Flooring – Filling holes in floor where heating ducts used to be

flooringsubfloor

I just bought a house which has been converted from forced air to hot water baseboard heating. Someone removed all of the ducts, but left the register covers in all of the floors on the first floor. I want to remove these, but they all leave gaping holes into the basement.

My personal thought is to somehow fill the holes with wood and then put flooring on top of the patches. I'm handy, but I don't have the technical training to know what kind of wood to use, what size pieces to buy, screws/nails, etc. I'm confident I can do the work if I know what materials to get.

Has anybody done this sort of work before?

Best Answer

Filling the holes is the easy part. You put a scrap of 2x4 under the floor across the hole on each side and run screws through the existing subfloor to fix the scrap in place. Then just fit a piece of sub floor in the opening and screw it onto the 2x4's.

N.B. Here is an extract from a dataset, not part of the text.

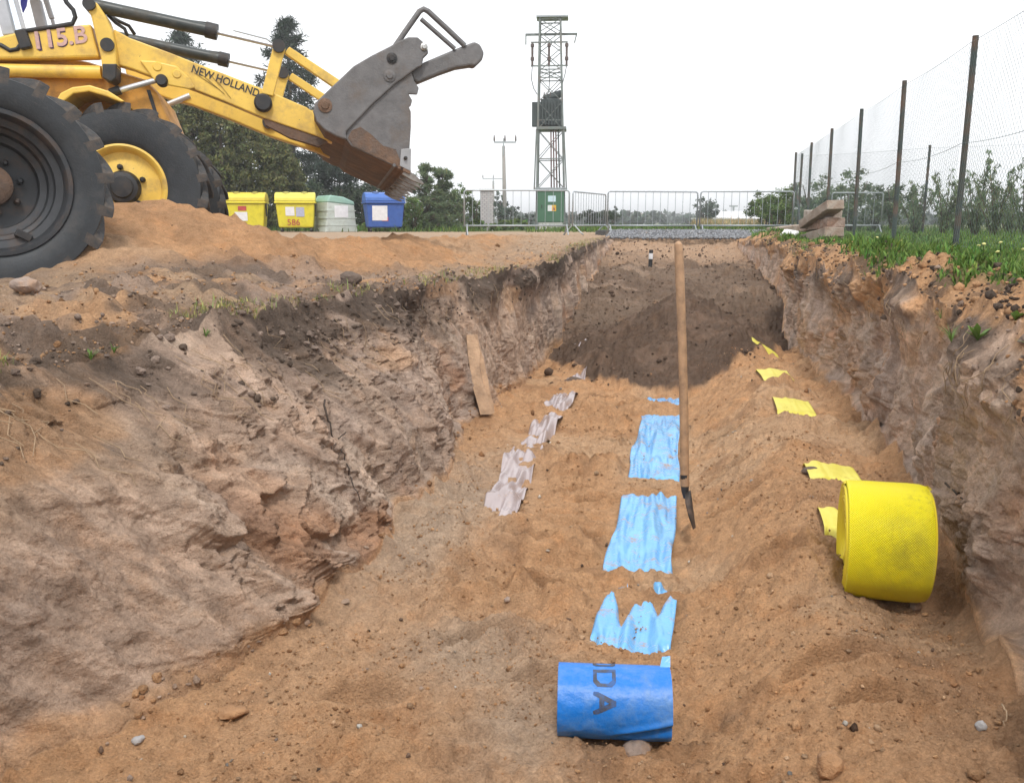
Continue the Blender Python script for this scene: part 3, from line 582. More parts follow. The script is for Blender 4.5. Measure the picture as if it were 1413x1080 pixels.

The hard part is replacing the flooring itself. If it's hardwood, you have to try to match the grain and probably remove a few pieces so there isn't an odd rectangle in the grain. If it's carpet, you need to get a scrap of carpet (hopefully one was left from the last install), align the grain of the patch with the existing carpet, and fix the scrap of carpet in place with glue strips that are heated with a special iron to melt the glue. A professional carpet installer can make this spot disappear in a way most DIYers can't.

Since you have a temporary solution in place with the vents that are there, I'd suggest holding off on removing them until you decide to replace the flooring if that's at all convenient.